4. General Advice for Witnesses

  • Discuss whether the witness will swear or affirm their testimony.
  • The microphones in court do not amplify; they are for recording purposes only. Face the judge when testifying and speak slowly, clearly, and loudly enough for the judge to hear.
  • Witnesses should wear appropriate business attire.
  • Witnesses should never guess, assume, or argue with the judge or one of the lawyers.
  • If a lawyer or other party says, “Objection”, or the judge starts speaking, the witness should stop testifying and wait for the judge’s instructions.
  • On direct examination, the witness should answer questions fully.
  • On cross-examination, the witness should answer as briefly and succinctly as possible.

D. Documentary Evidence

Each party should have the original and three copies of each document to be entered as an exhibit. The original will be marked as an exhibit and the other three are for the judge, the opposing party, and you to work from during the trial. Keep track of the exhibits and always refer to them by the correct number.

Before a document can be marked as an exhibit, it must be authenticated. The witness must identify its origins and that it is a true copy. Give the original document and a copy to the clerk and ask the clerk to show the original to the witness.
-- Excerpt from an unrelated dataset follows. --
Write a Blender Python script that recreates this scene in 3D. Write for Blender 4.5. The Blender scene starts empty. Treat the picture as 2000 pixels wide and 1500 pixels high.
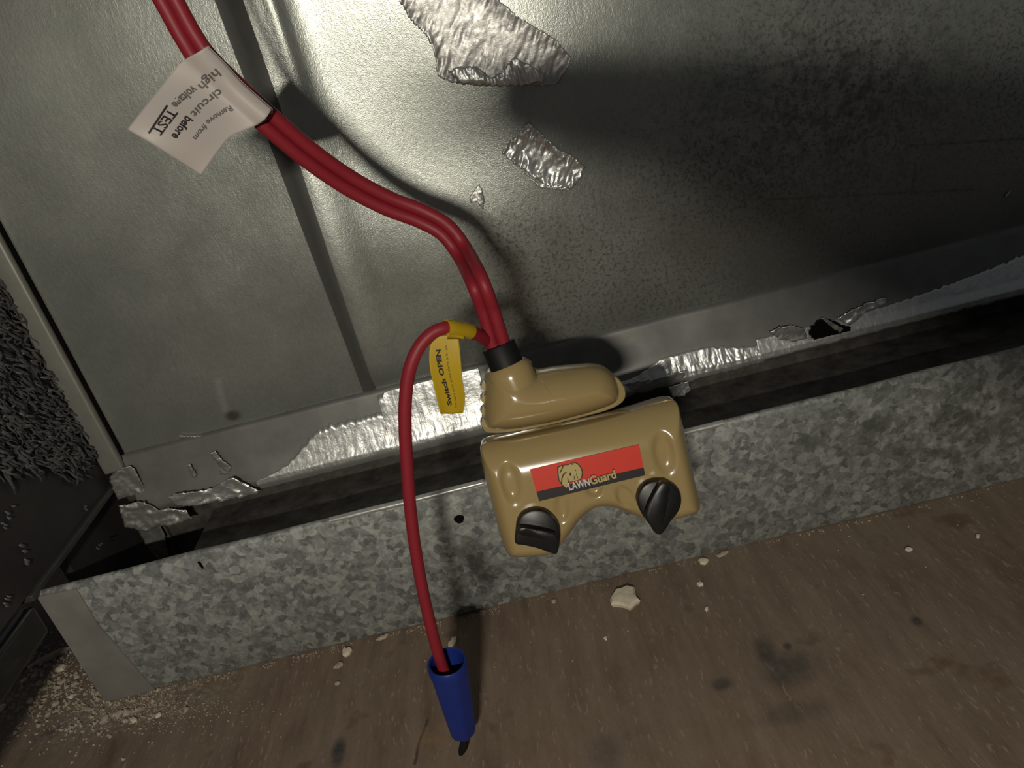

Ask the witness to identify it: “I’m showing you a letter dated...”, “Do you recognize it?”, “Is this your signature?” or “Is it addressed to you?”When the witness has identified its origins and there are no objections, ask the judge to accept it as an exhibit: “May this be marked exhibit #1?”

NOTE: In exceptional circumstances, the judge may permit a witness to provide evidence by affidavit rather than testifying at trial253.

NOTE: A judge may examine and compare headshots or handwriting, but should only place very limited weight on their own judgement in these situations254.